While more-immediate effects of the B&R initiative relate to logistics network development and increased capital and labour flows, experts involved in the Cambodia real estate sector suggest the policy will indirectly boost confidence in the Cambodian real estate market – for both local and international speculators and investors.
 
 
Sok Siphana, a lawyer and long-time advisor to the government, says the policy “directly accounts for the massive influx of Chinese investment in Cambodia. This includes major infrastructural projects such as energy infrastructure”. 
 
 
While on first glance this investment may not seem relevant to real estate investment, Mr Siphana noted that investors view a nation’s longer term growth prospects holistically: “Without achieving development in energy efficiencies, international business flows into Cambodia will remain limited.”
 
 
Sam Yang, the CEO of Eastland Development, suggested that the integration policy will increase demand for properties in general and ease
worries of a bubble in the property market. 
 
 
Mr. Yang said: “The Chinese plan is to have a regional railway completed, effectively linking the Asian markets directly. Although supply is increasing quickly in the Cambodian property market, we should also see relative demand chasing as the region develops faster than ever.”
 
 
Jasper Shin, a Taiwanese real estate agent and advisor based in Phnom Penh, shares the same sentiment. 
 
 
“Within this policy, when Chinese people come to Cambodia, the money also comes,” he said. “And they invest their money into real estate.
 
 
So, this is really good for the Cambodian property market. 
 
 
 
“And in the next five to 10 years, Phnom Penh and Sihanoukville will develop faster because of this.”
 
 
Some also suggest that the policy may have positive effects on the potential for sustainable rental returns in the condo investment market, as a relatively affluent Chinese managerial class enters the Phnom Penh rental market. 
 
 
Victor Chao, Project Manager at New Consolidated Max World (Cambodia), added: “There are already many Chinese companies in Cambodia now and those who are in middle management can already afford to rent a condo unit, apartment, or a serviced apartment. 
 
 
“If this trend continues and occupancy rates can rise across the apartment and condo market, investors can be more confident regarding the returns on their property investments now.”
 
 
The property market of Sihanoukville may also see an increase in its number of investments.
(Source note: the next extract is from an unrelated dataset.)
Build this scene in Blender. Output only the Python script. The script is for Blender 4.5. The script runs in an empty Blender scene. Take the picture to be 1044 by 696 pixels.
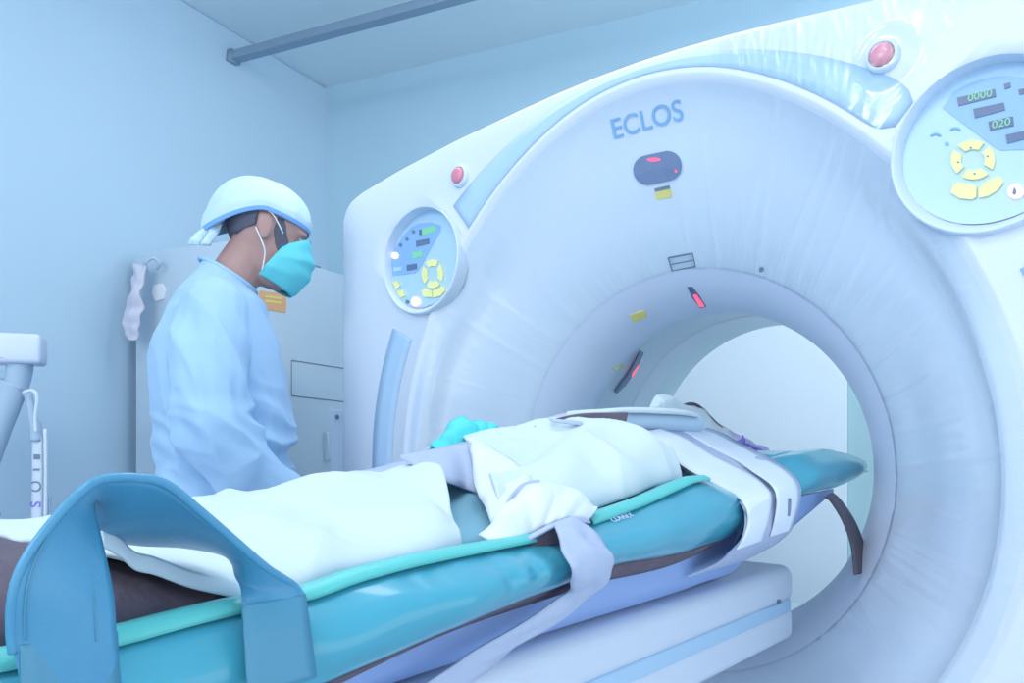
import bpy, bmesh, math, random
from mathutils import Vector, Matrix, noise
from mathutils.bvhtree import BVHTree

S = bpy.context.scene
COL = S.collection
PI = math.pi

# ------------------------------------------------------------------ camera
YAW = 0.6917
FPX = 814.375
CYP = 447.37
CAM = Vector((0.8256, -1.3886, 1.0666))
Fv = Vector((-math.sin(YAW), math.cos(YAW), 0)); Rv = Vector((math.cos(YAW), math.sin(YAW), 0)); Uv = Vector((0, 0, 1))
cd = bpy.data.cameras.new('camera'); cam = bpy.data.objects.new('camera', cd); COL.objects.link(cam)
cam.location = CAM; cam.rotation_euler = (PI/2, 0, YAW)
cd.sensor_width = 36; cd.lens = FPX/1044*36; cd.shift_y = (CYP-348)/1044; cd.clip_start = 0.02
S.camera = cam

# ------------------------------------------------------------------ world, lamps, exposure
w = bpy.data.worlds.new('world'); S.world = w; w.use_nodes = True
bg = w.node_tree.nodes['Background']; bg.inputs[0].default_value = (0.90, 0.955, 1.0, 1); bg.inputs[1].default_value = 1.2
def area(name, loc, target, size, power, col, sy=None):
    l = bpy.data.lights.new(name, 'AREA'); l.energy = power; l.color = col; l.size = size
    if sy: l.shape = 'RECTANGLE'; l.size_y = sy
    o = bpy.data.objects.new(name, l); COL.objects.link(o); o.location = loc
    o.rotation_euler = (Vector(target)-Vector(loc)).to_track_quat('-Z', 'Y').to_euler()
    return o
area('ceiling_lamp_front', (0.5, -1.5, 2.70), (0.5, -1.5, 0), 1.2, 8, (1.0, 0.985, 0.97), 0.6)
area('ceiling_lamp_rear', (-0.5, 0.0, 2.70), (-0.5, 0.0, 0), 1.2, 7, (1.0, 0.985, 0.97), 0.5)
area('ceiling_lamp_entry', (-.15, -3.1, 2.66), (0.15, 0.0, 0.95), 1.1, 22, (1.0, 0.985, 0.97), 0.8)
area('bore_fill_light', (0.8, 1.45, 2.68), (0.3, 1.45, 0), 0.9, 14, (1.0, 0.985, 0.97), 0.4)  # added unseen fill light, brightens the door seen through the bore
S.view_settings.view_transform = 'Standard'; S.view_settings.look = 'None'
S.view_settings.gamma = 1.0; S.view_settings.use_curve_mapping = False
S.view_settings.exposure = 0.5

# ------------------------------------------------------------------ materials
def lin(c): return tuple(((v/255)/12.92 if v/255 <= 0.04045 else ((v/255+0.055)/1.055)**2.4) for v in c)
def mat(name, rgb, rough=0.5, metal=0.0, spec=0.5, noise_amt=0.0, nscale=8.0, bump=0.0, bscale=60.0, coat=0.0, emit=None, estr=0.0, vec=(1, 1, 1), sheen=0.0):
    m = bpy.data.materials.new(name); m.use_nodes = True; nt = m.node_tree; b = nt.nodes['Principled BSDF']
    c = lin(rgb) + (1,)
    b.inputs['Base Color'].default_value = c; b.inputs['Roughness'].default_value = rough
    b.inputs['Metallic'].default_value = metal; b.inputs['Specular IOR Level'].default_value = spec
    b.inputs['Coat Weight'].default_value = coat; b.inputs['Coat Roughness'].default_value = 0.09
    b.inputs['Sheen Weight'].default_value = sheen
    if emit: b.inputs['Emission Color'].default_value = lin(emit)+(1,); b.inputs['Emission Strength'].default_value = estr
    if noise_amt or bump:
        tc = nt.nodes.new('ShaderNodeTexCoord'); mp = nt.nodes.new('ShaderNodeMapping'); mp.inputs['Scale'].default_value = vec
        nt.links.new(tc.outputs['Object'], mp.inputs[0])
    if noise_amt:
        n = nt.nodes.new('ShaderNodeTexNoise'); n.inputs['Scale'].default_value = nscale; n.inputs['Detail'].default_value = 5
        nt.links.new(mp.outputs[0], n.inputs[0])
        mx = nt.nodes.new('ShaderNodeMix'); mx.data_type = 'RGBA'
        mx.inputs[6].default_value = tuple(v*(1-noise_amt) for v in c[:3])+(1,); mx.inputs[7].default_value = tuple(min(1, v*(1+noise_amt)) for v in c[:3])+(1,)
        nt.links.new(n.outputs[0], mx.inputs[0]); nt.links.new(mx.outputs[2], b.inputs['Base Color'])
    if bump:
        n2 = nt.nodes.new('ShaderNodeTexNoise'); n2.inputs['Scale'].default_value = bscale; n2.inputs['Detail'].default_value = 4
        nt.links.new(mp.outputs[0], n2.inputs[0])
        bp = nt.nodes.new('ShaderNodeBump'); bp.inputs['Strength'].default_value = bump; bp.inputs['Distance'].default_value = 0.01
        nt.links.new(n2.outputs[0], bp.inputs['Height']); nt.links.new(bp.outputs[0], b.inputs['Normal'])
    return m
M = dict(
 wall=mat('wall_paint', (188, 216, 236), .8, noise_amt=.03, nscale=3, bump=.05, bscale=150),
 wallback=mat('back_wall_paint', (180, 214, 232), .8, noise_amt=.03, nscale=3, bump=.05, bscale=150),
 ceil=mat('ceiling_paint', (216, 234, 243), .85, noise_amt=.02, nscale=2),
 floor=mat('vinyl_floor', (200, 214, 228), .35, noise_amt=.08, nscale=14),
 shell=mat('scanner_shell', (222, 233, 247), .32, noise_amt=.015, nscale=3),
 rim=mat('bore_rim', (213, 224, 246), .35),
 liner=mat('bore_liner', (200, 224, 234), .28, noise_amt=.03, nscale=6),
 blue=mat('accent_blue', (184, 216, 244), .4),
 txt=mat('blue_lettering', (132, 184, 230), .5),
 pface=mat('keypad_face', (186, 220, 248), .3),
 psec=mat('keypad_blue', (146, 190, 236), .3),
 pring=mat('keypad_ring', (214, 230, 248), .35),
 disp=mat('display_dark', (104, 122, 158), .2),
 dgreen=mat('display_green', (100, 165, 140), .3, emit=(130, 215, 160), estr=.35),
 yel=mat('key_yellow', (246, 246, 172), .5),
 redb=mat('stop_button_red', (226, 138, 160), .3, coat=.5),
 led=mat('indicator_warm', (255, 215, 205), .4, emit=(255, 190, 165), estr=.4),
 ledw=mat('indicator_white', (255, 240, 240), .4, emit=(255, 225, 220), estr=.4),
 laserglow=mat('laser_glow', (240, 90, 120), .3, emit=(255, 90, 120), estr=.7),
 glass=mat('dark_window', (118, 134, 172), .12, coat=.6),
 ylab=mat('yellow_label', (236, 224, 128), .5), olab=mat('orange_label', (232, 178, 130), .6, noise_amt=.06, nscale=30),
 glab=mat('grey_label', (186, 204, 222), .4), dgrey=mat('dark_print', (120, 136, 160), .5),
 tbl=mat('table_shell', (206, 220, 238), .4), tblb=mat('table_stripe', (172, 208, 238), .4),
 teal=mat('teal_vinyl', (70, 164, 190), .3, spec=.35, noise_amt=.05, nscale=5, bump=.22, bscale=9, coat=.6, vec=(1, .45, 1)),
 tealr=mat('teal_webbing', (74, 148, 188), .38, noise_amt=.06, nscale=12, bump=.08, bscale=260, coat=.1),
 patch=mat('teal_patch', (76, 144, 176), .4, bump=.08, bscale=200),
 bind=mat('green_binding', (96, 202, 202), .4, bump=.1, bscale=300),
 hull=mat('lavender_vinyl', (142, 172, 226), .45, noise_amt=.03, nscale=8),
 sheet=mat('white_sheet', (205, 223, 232), .9, noise_amt=.012, nscale=5, bump=.12, bscale=14, sheen=.2),
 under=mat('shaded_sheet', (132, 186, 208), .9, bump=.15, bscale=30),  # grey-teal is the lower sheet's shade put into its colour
 bluesheet=mat('pale_blue_blanket', (190, 218, 240), .9, bump=.15, bscale=40),
 dark=mat('dark_cloth_and_shade', (98, 90, 106), .9, noise_amt=.22, nscale=26, bump=.3, bscale=60),  # dark cloth; also colours the strips that stand in for shade
 strap=mat('lilac_grey_webbing', (178, 192, 221), .7, noise_amt=.04, nscale=40, bump=.15, bscale=220),
 strapw=mat('white_band', (222, 234, 250), .65, noise_amt=.04, nscale=18, bump=.12, bscale=180),
 black=mat('black_webbing', (92, 88, 102), .6, bump=.2, bscale=300),
 aqua=mat('aqua_cloth', (78, 214, 220), .6, bump=.3, bscale=50, noise_amt=.08, nscale=30),
 lilac=mat('lilac_cloth', (206, 192, 244), .8, noise_amt=.12, nscale=40), purple=mat('purple_cloth', (140, 128, 220), .8),
 skin=mat('skin', (182, 146, 142), .55, noise_amt=.05, nscale=20, bump=.05, bscale=200),
 hair=mat('dark_hair', (88, 92, 112), .7, bump=.4, bscale=200),
 gown=mat('blue_gown', (168, 206, 242), .85, noise_amt=.03, nscale=6, bump=.12, bscale=22, sheen=.15),
 cap=mat('cap_cloth', (200, 228, 250), .85, bump=.12, bscale=40, noise_amt=.02),
 capin=mat('cap_band', (120, 172, 232), .85), maskm=mat('mask_cloth', (104, 212, 226), .8, bump=.06, bscale=120),
 white=mat('white_plastic', (216, 228, 246), .4), grey=mat('grey_plastic', (176, 200, 222), .5), whitec=mat('white_cord', (232, 240, 250), .6),
 cab=mat('cabinet_paint', (190, 210, 226), .5, noise_amt=.02, nscale=4), metal=mat('rail_metal', (136, 160, 182), .45, metal=.2),
 cream=mat('cream_cloth', (206, 208, 224), .9, bump=.2, bscale=60), eye=mat('eye_white', (200, 200, 206), .2), iris=mat('iris', (50, 40, 45), .2),
 door=mat('door_paint', (230, 242, 250), .5, noise_amt=.01), mint=mat('mint_wall_paint', (184, 218, 224), .7),
 shoe=mat('shoe', (70, 80, 100), .5), trouser=mat('blue_trousers', (110, 160, 210), .85, bump=.1, bscale=40),
)
def film_mat():
    m = bpy.data.materials.new('clear_film'); m.use_nodes = True; nt = m.node_tree; nt.nodes.clear()
    out = nt.nodes.new('ShaderNodeOutputMaterial'); mx = nt.nodes.new('ShaderNodeMixShader'); tr = nt.nodes.new('ShaderNodeBsdfTransparent'); gl = nt.nodes.new('ShaderNodeBsdfGlossy')
    tr.inputs[0].default_value = (.965, .985, 1, 1); gl.inputs['Roughness'].default_value = .16; gl.inputs[0].default_value = (.95, .98, 1, 1)
    lw = nt.nodes.new('ShaderNodeLayerWeight'); lw.inputs[0].default_value = .25
    mr = nt.nodes.new('ShaderNodeMapRange'); mr.inputs['To Min'].default_value = .05; mr.inputs['To Max'].default_value = .45
    nt.links.new(lw.outputs['Facing'], mr.inputs[0]); nt.links.new(mr.outputs[0], mx.inputs[0])
    nt.links.new(tr.outputs[0], mx.inputs[1]); nt.links.new(gl.outputs[0], mx.inputs[2]); nt.links.new(mx.outputs[0], out.inputs[0])
    return m
M['film'] = film_mat(); M['capc'] = mat('pale_hem', (204, 226, 240), .85)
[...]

As a result of discussions regarding the Belt and Road project, a 190-kilometre expressway was confirmed last week linking Sihanoukville to Phnom Penh.
 
 
Construction is due to start by the end of the year. The expressway will be developed by China Communications Construction Company in a contract worth nearly $2 billion. 
 
 
Infrastructural developments such as this will likely pave the way for faster investment growth on the coast.